Terry v. Ohio — Quick Summary

Terry v. Ohio

Terry v. Ohio, 392 U.S. 1 (1968) (U.S. Supreme Court)

In Brief

Terry v. Ohio is the foundational Fourth Amendment case that created the modern framework for "stop and frisk." Before Terry, constitutional doctrine largely treated police–citizen encounters as either consensual or full-scale arrests requiring probable cause.

Key Issue

Does the Fourth Amendment permit a police officer to stop a person for investigation and conduct a limited patdown for weapons, absent probable cause to arrest, when the officer has reasonable suspicion that criminal activity is afoot and that the person may be armed and dangerous?

The Rule

The Fourth Amendment's prohibition on unreasonable searches and seizures applies to brief investigatory detentions and to limited protective frisks.

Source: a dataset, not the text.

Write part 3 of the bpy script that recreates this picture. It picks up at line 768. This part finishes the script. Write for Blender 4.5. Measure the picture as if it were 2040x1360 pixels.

An officer may (1) stop an individual if the officer can point to specific and articulable facts, together with rational inferences from those facts, that reasonably warrant the intrusion—i.e., reasonable suspicion that the person is engaged in, has engaged in, or is about to engage in criminal activity; and (2) conduct a carefully limited patdown of the outer clothing for weapons if the officer reasonably believes the person is armed and presently dangerous. The encounter must be justified at its inception and reasonably related in scope to the circumstances that justified the stop, with the frisk confined to what is necessary to discover weapons.

Bottom Line

Yes. The stop of Terry and the limited frisk for weapons were reasonable under the Fourth Amendment, even though the officer lacked probable cause to arrest. The weapons were admissible because the officer had reasonable suspicion based on specific observations and confined his search to a protective patdown for weapons.

Why It Matters

Terry created the doctrinal framework for the investigatory stop and protective frisk, introducing the reasonable suspicion standard and the two-part test (justification and scope). It is the cornerstone of modern street-level policing and later cases involving traffic stops, officer-safety frisks, and the permissible scope of searches during temporary detentions. For law students, Terry is essential because it: (1) defines reasonable suspicion and distinguishes it from probable cause; (2) illustrates the Court's interest-balancing approach to Fourth Amendment reasonableness; (3) sets limits on the scope and purpose of frisks; and (4) serves as a platform for understanding subsequent developments (e.g., traffic-stop frisks, anonymous tips, high-crime area considerations, and the plain-feel doctrine).